Government testers have repeatedly passed through checkpoints with fake bombs and bomb parts — some of them small or seemingly benign — hidden under their clothes or in briefcases.

"The technology is not there where I'm comfortable finding bombs. The best way to find bombs is looking in the eyes of people," said Randall Larsen of the Institute for Homeland Security. "That means getting more TSA people in front of the X-ray machine instead of behind it and having them trained in behavior profiling."

David McIntyre, director of Texas A&M University's Integrative Center for Homeland Security, questioned whether screeners can identify odd behavior in a line of diverse travelers. "You mix people who do this all the time with people who don't speak English well, I would think it would be very difficult in today's circumstances to spot anomalous behavior," McIntyre said.

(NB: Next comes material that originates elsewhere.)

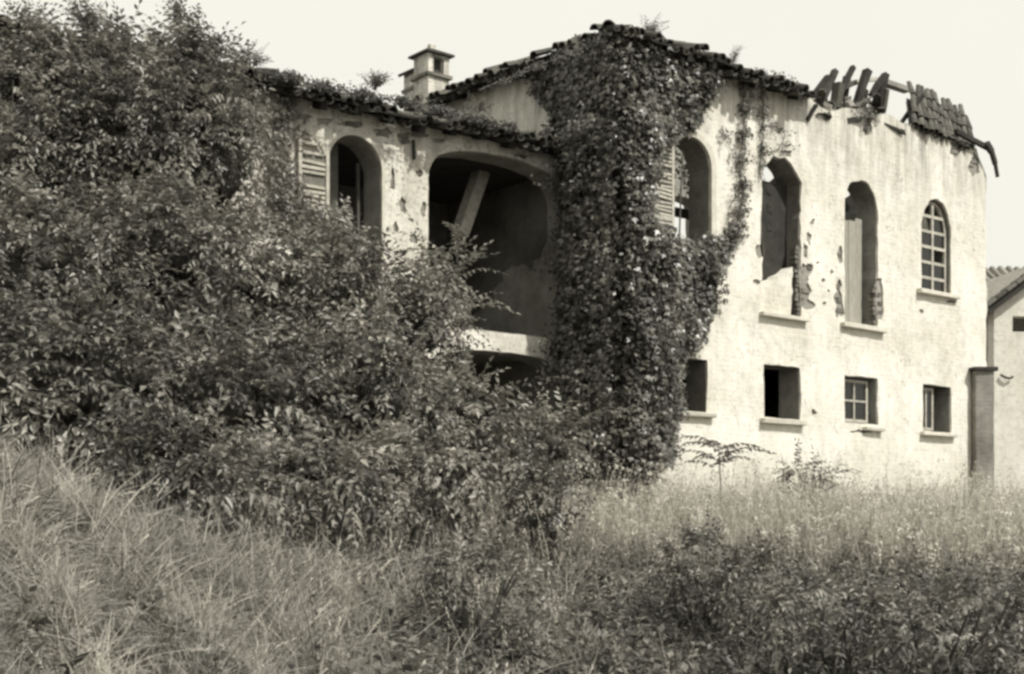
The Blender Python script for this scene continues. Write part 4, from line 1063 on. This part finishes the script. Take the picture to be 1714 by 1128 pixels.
# -- loose strands of creeper on the white wall, each a plant of its own
def strand(label, pts, width, n, O=A, sc=.6, mat='leaf_ivy', thick=.07):
    pts = np.array(pts, float); seg = np.linalg.norm(np.diff(pts, axis=0), axis=1); cum = np.r_[0, np.cumsum(seg)] / seg.sum()
    u = rng.random(n) ** 1.0; u = u + .035 * np.sin(u * 40); px = np.interp(u, cum, pts[:, 0]) + rng.normal(0, width, n) * (.5 + rng.random(n)); py = np.interp(u, cum, pts[:, 1]) + rng.normal(0, width * .6, n)
    k = (px - CX) / F_PX; s = (k * O[1] - O[0]) / (UX - k * UY); D = O[1] + s * UY; z = EYE + (HZ - py) / F_PX * D
    Pw = f2w(O, s, -.06 - thick * rng.random(n), z); Nw = np.tile([UY, -UX, 0], (n, 1))
    a, za = on_front(O, pts[-1][0], pts[-1][1]); b0 = f2w(O, a, 0, za)
    t = thing('creeper_strand', label, 'creeper', tuple(b0))
    foliage('foliage', bake(TRI, Pw, basis(Nw * .4 + np.array([0, 0, -.7]) + unit(n) * .5, Nw + unit(n) * .3), rng.uniform(.6, 1.2, n) * sc, np.clip(rng.normal(.4, .18, n), 0, 1)), SM[mat], t, 'stuff', b0)
    m_ = MB(); q = []
    for uu in np.linspace(0, 1, 14):
        a, za = on_front(O, np.interp(uu, cum, pts[:, 0]) + random.uniform(-2, 2), np.interp(uu, cum, pts[:, 1])); q.append(f2w(O, a, -.06, za) - b0)
    if 'inside' not in label: m_.tube(q, .006, .010, 4); m_.build('stem', M['twig'], t)
strand('long vertical strand of creeper hanging from the eaves right of the first arched window', [(1242, 120), (1240, 200), (1234, 280), (1238, 330), (1226, 390)], 4.5, 330)
strand('short vertical strand of creeper hanging from the eaves above the broken second window', [(1272, 122), (1272, 180), (1270, 250), (1268, 300)], 3.5, 120, sc=.5)
strand('thin shoots curling over the top of the broken second arched window', [(1250, 150), (1285, 210), (1312, 225), (1300, 250), (1262, 262)], 9, 70, sc=.5)
strand('fine creeper strand climbing just right of the first arched window', [(1200, 215), (1222, 260), (1245, 310), (1216, 345), (1214, 390)], 6, 70, sc=.45)
strand('ragged creeper fringe along the eaves at the top of the white wall', [(1195, 118), (1240, 125), (1290, 135), (1335, 155)], 8, 230, sc=.6)
strand('dry brown creeper tuft hanging from the broken wall head', [(1440, 180), (1448, 200), (1446, 212)], 8, 80, sc=.5, mat='leaf_weed')
strand('dark ragged growth of creeper along the tiles of the wing eaves', [(440, 124), (520, 144), (600, 160), (680, 175), (760, 195), (850, 214)], 5, 760, O=B - IV * .38, sc=.5, mat='leaf_moss', thick=.12)
strand('ivy spilling off the corner over the right edge of the wide arch', [(905, 222), (935, 262), (918, 300), (936, 370), (922, 430), (938, 520), (915, 590), (900, 640)], 10, 520, O=B, sc=.75, mat='leaf_ivy', thick=.35)
strand('thin creeper trailing along the roof edge from the ivy corner towards the chimney', [(1000, 70), (930, 98), (860, 128), (800, 152)], 4, 130, O=A, sc=.45, mat='leaf_moss', thick=.2)
strand('creeper growing inside the block behind the top of the first arched window', [(1118, 250), (1135, 300), (1160, 290), (1150, 335)], 11, 260, O=A + IV * 1.2, sc=.7, mat='leaf_dark', thick=.5)
strand('leafy branch of creeper scattered over the wing wall left of the shutter', [(480, 130), (470, 200), (455, 260), (480, 330), (490, 380)], 16, 420, O=B, sc=.7, mat='leaf_creeper', thick=.2)
strand('spindly shoots over the foot of the open shutter on the wing', [(430, 330), (490, 350), (535, 380), (540, 410)], 16, 230, O=B, sc=.7, mat='leaf_creeper', thick=.25)

# -- plants seeded on the roofs
def roof_plant(label, px, py, D, hpx, wpx, n, mat='leaf_weed', scale=.5):
    b0 = world_at(px, py, D); h = hpx / F_PX * D; w = wpx / F_PX * D
    t = thing('roof_plant', label, 'plant', tuple(b0)); P, Fw = [], []; m_ = MB()
    for k in range(n):
        a = random.uniform(0, 6.28); e_ = np.array([math.cos(a) * w * random.uniform(.2, 1), math.sin(a) * w * .7, h * random.uniform(.5, 1)])
        m_.tube([np.zeros(3), e_ * np.array([.35, .35, .6]), e_], .006, .002, 4)
        for q in np.linspace(.3, 1, 6): P.append(b0 + e_ * np.array([q * q * .5 + .5 * q, q * q * .5 + .5 * q, q])); Fw.append(e_ / np.linalg.norm(e_) + .8 * unit(1)[0])
    P, Fw = np.array(P), np.array(Fw)
    foliage('foliage', bake(SPR, P, basis(Fw, unit(len(P)) * .4 + np.array([0, 0, 1.])), rng.uniform(.4, .8, len(P)) * scale * 1.4, np.clip(rng.normal(.5, .2, len(P)), 0, 1)), SM[mat], t, 'stuff', b0)
    m_.build('stem', M['twig'], t)
roof_plant('dry bushy tuft growing on the roof above the ivy corner', 1085, 75, 20.6, 32, 26, 14)
roof_plant('faint wispy twig plant on the roof right of the ivy corner', 1226, 114, 22.0, 34, 16, 8, scale=.35)
roof_plant('small dark bush growing on the wing roof left of the chimney', 628, 152, 18.6, 22, 18, 12, mat='leaf_dark')
roof_plant('tall wispy shoots standing highest above the creeper on the left', 295, 60, 16.0, 58, 14, 6, mat='leaf_creeper', scale=.7)
roof_plant('feathery shoots above the left creeper near the picture edge', 150, 60, 15.4, 44, 46, 12, mat='leaf_creeper', scale=.7)
roof_plant('drooping shoots at the top left corner of the creeper', 45, 58, 15.4, 36, 26, 8, mat='leaf_creeper', scale=.7)
roof_plant('row of seedlings along the wing eaves beside the creeper', 420, 118, 17.2, 28, 36, 12, mat='leaf_creeper', scale=.6)
roof_plant('small tuft of weeds in the tiles right of the chimney', 800, 190, 19.6, 18, 24, 8)

# -- sapling with long feathery leaves in front of the white wall
def sapling(label, px, py, D, hpx, fronds, sc=1.0, mat='leaf_dark'):
    top = world_at(px, py, D); gz_ = float(ground_z(top[0], top[1])); b0 = np.array([top[0], top[1], gz_]); h = top[2] - gz_
    t = thing('sapling', label, 'sapling', tuple(b0)); m_ = MB(); m_.tube([(0, 0, 0), (.03, 0, h * .5), (0, 0, h)], .016, .006, 5); P, Fw = [], []
    for k in range(fronds):
        a = k * 2.4 + random.uniform(-.3, .3); zz = h * random.uniform(.72, 1.0); L = random.uniform(.35, .62) * sc
        d = np.array([math.cos(a), math.sin(a) * .8, random.uniform(.05, .5)])
        P.append(b0 + np.array([0, 0, zz])); Fw.append(d)
    P, Fw = np.array(P), np.array(Fw)
    tm = [T_spray(nl=17, L=.6, lf=.11, w=.04, arc=.55) for _ in range(3)]
    foliage('frond', bake(tm, P, basis(Fw, np.tile([0, 0, 1.], (len(P), 1))), rng.uniform(.7, 1.25, len(P)) * sc, np.clip(rng.normal(.4, .15, len(P)), 0, 1)), SM[mat], t, 'stuff', b0)
    m_.build('trunk', M['twig'], t)
sapling('sapling with long feathery fronds below the first low window', 1203, 745, 19.0, 60, 16, 1.0)
sapling('smaller sapling with feathery fronds left of the ivy foot', 985, 650, 17.5, 60, 9, .8, mat='leaf_weed')
sapling('sapling with arching fronds standing in the wide open arch', 765, 405, 17.4, 60, 12, .9, mat='leaf_shrub')
sapling('single thin sapling under the third low window', 1392, 790, 18.5, 50, 7, .6, mat='leaf_weed')

# -- ground cover
def scatter(n, px0, px1, D0, D1, poly=None, inv=None):
    D = np.sqrt(rng.uniform(D0 ** 2, D1 ** 2, n)); px = rng.uniform(px0, px1, n); x = (px - CX) / F_PX * D; z = ground_z(x, D)
    P = np.stack([x, D, z], 1); fb = (P[:, :2] - A) @ IV; sb = (P[:, :2] - A) @ UV; fw = (P[:, :2] - B) @ IV
    ok = ~((fb > -.05) & (sb > -.05) & (sb < WX + .1)) & ~((fw > -.05) & (sb <= 0)); P = P[ok]; px = px[ok]
    _, py = to_px(P)
    return P, px, py
def upright(n, tilt=.18, bias=(0, 0, 0)):
    z = np.tile([0, 0, 1.], (n, 1)) + rng.normal(0, tilt, (n, 3)) * np.array([1, 1, 0]) + np.array(bias)
    a = rng.uniform(0, 6.28, n); x = np.stack([np.cos(a), np.sin(a), np.zeros(n)], 1)
    z /= np.linalg.norm(z, axis=1, keepdims=True); y = np.cross(z, x); y /= np.linalg.norm(y, axis=1, keepdims=True); x = np.cross(y, z)
    return np.stack([x, y, z], 1)
TG = [T_tuft(13, random.uniform(.24, .36), random.uniform(.7, 1.2), .007, 4) for _ in range(6)]
TGT = [T_tuft(8, random.uniform(.6, .85), random.uniform(.25, .5), .008, 3, seed=True) for _ in range(5)]
TW = [T_weed(random.uniform(.35, .65), random.choice((12, 15)), random.uniform(.08, .12), random.uniform(.035, .055)) for _ in range(7)]
TWP = [T_weed(random.uniform(.55, .9), 13, random.uniform(.08, .11), .03, flower=True) for _ in range(5)]
TB = [T_weed(random.uniform(.22, .4), 11, random.uniform(.1, .15), random.uniform(.06, .085)) for _ in range(6)]

# pale lying grass on the bank, lower left
TGL = [T_tuft(9, random.uniform(.3, .42), random.uniform(1.0, 1.7), .006, 6, seed=k % 2 == 0) for k in range(5)]
P, px, py = scatter(8500, -260, 900, 3.6, 11.5)
bank = (px < 480 + 200 * rng.random(len(px))) | (rng.random(len(px)) < .35); cl = wob(P, 2.4, 77); bank &= cl + rng.normal(0, .5, len(px)) > -.55; P = P[bank]; cl = cl[bank]; n = len(P)
sh = np.clip(.50 + .34 * wob(P, 1.7, 2) + rng.normal(0, .17, n), 0, 1)
foliage('grass', bake(TG, P, upright(n, .45, (.35, -.25, 0)), rng.uniform(.5, 1.35, n) * .8 * np.clip(P[:, 1] / 7, .65, 1.25) * (1 + .45 * cl), sh), SM['grass_dry'])
P, px, py = scatter(1500, -260, 950, 3.8, 11.5); k = wob(P, 2.0, 88) > .1; P = P[k]; n = len(P)
foliage('grass', bake(TGL, P, upright(n, .5, (.5, -.3, 0)), rng.uniform(.6, 1.2, n) * np.clip(P[:, 1] / 7, .6, 1.2), np.clip(.62 + rng.normal(0, .2, n), 0, 1)), SM['grass_dry'])
P, px, py = scatter(3200, -260, 700, 4.0, 10.5); k = wob(P, 1.5, 99) > -.05; P = P[k]; n = len(P)
foliage('ground_cover', bake(TB, P, upright(n, .4), rng.uniform(.35, .75, n), np.clip(.4 + rng.normal(0, .2, n), 0, 1)), SM['leaf_weed'])
# mixed green herbs over the middle and right foreground
P, px, py = scatter(8500, 420, 2000, 5.4, 14.5); pr = np.clip((px - 430) / 350, .08, 1); k = rng.random(len(P)) < pr * (.75 + .45 * wob(P, .8, 7)); P = P[k]; n = len(P)
sh = np.clip(.36 + .30 * wob(P, .9, 11) + rng.normal(0, .17, n), 0, 1)
foliage('ground_cover', bake(TW + TB, P, upright(n, .3), rng.uniform(.5, 1.0, n), sh), SM['leaf_weed'])
P, px, py = scatter(6000, 640, 2000, 5.4, 12.5); n = len(P)
foliage('ground_cover', bake(TB, P, upright(n, .35), rng.uniform(.7, 1.2, n), np.clip(.28 + .34 * wob(P, 1.1, 21) + rng.normal(0, .17, n), 0, 1)), SM['leaf_weed'])
# green grass between them
P, px, py = scatter(4200, 350, 2000, 5.5, 15); k = wob(P, .7, 71) > -.25; P = P[k]; n = len(P)
foliage('grass', bake(TG + TGT[:1], P, upright(n, .25), rng.uniform(.6, 1.0, n), np.clip(.5 + .3 * wob(P, .9, 31) + rng.normal(0, .15, n), 0, 1)), SM['grass_mid'])
# pale bents threading through the leafy weeds in uneven drifts
P, px, py = scatter(3400, 430, 2000, 8.0, 14.0); k = (wob(P, 1.1, 123) + rng.normal(0, .3, len(P)) > .1) & ((py < 985) | (px < 1000)); P = P[k]; n = len(P)
foliage('grass', bake(TGT + TG[:2], P, upright(n, .32), rng.uniform(.45, .95, n) * (1 + .3 * wob(P, 1.5, 9)), np.clip(.45 + rng.normal(0, .22, n), 0, 1)), SM['grass_pale'])
# pale seeding grass and weeds in front of the white wall
P, px, py = scatter(6200, 820, 2050, 13.0, 25.5); n = len(P)
foliage('grass', bake(TGT, P, upright(n, .3), rng.uniform(.4, 1.1, n) * (1 + .3 * wob(P, 1.2, 5)), np.clip(.5 + .28 * wob(P, .8, 41) + rng.normal(0, .2, n), 0, 1)), SM['grass_pale'])
P, px, py = scatter(4600, 850, 2050, 12.0, 25); k = wob(P, .7, 51) + rng.normal(0, .4, len(P)) > -.25; P = P[k]; n = len(P)
foliage('ground_cover', bake(TWP + TW[:2], P, upright(n, .22), rng.uniform(.6, 1.15, n), np.clip(.45 + .3 * wob(P, 1.0, 61) + rng.normal(0, .15, n), 0, 1)), SM['leaf_pale'])
print('TRIS foliage', TRIS[0], 'objects', len(bpy.data.objects))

Although the TSA has designed the new checkpoint, it will not pay for airports to adopt the lights, soundtracks, counters and other features not used to screen passengers. "If it achieves its objectives, we'll market it, and the airports and airlines will pay," Hawley said.

The TSA will pay for new security equipment such as screener headsets and possibly bin-return machines.

Airports will be watching the test in Baltimore, said Charles Chambers of the Airports Council International. "I'm sure you'll find airports that are willing to pay the costs of test the equipment," Chambers said.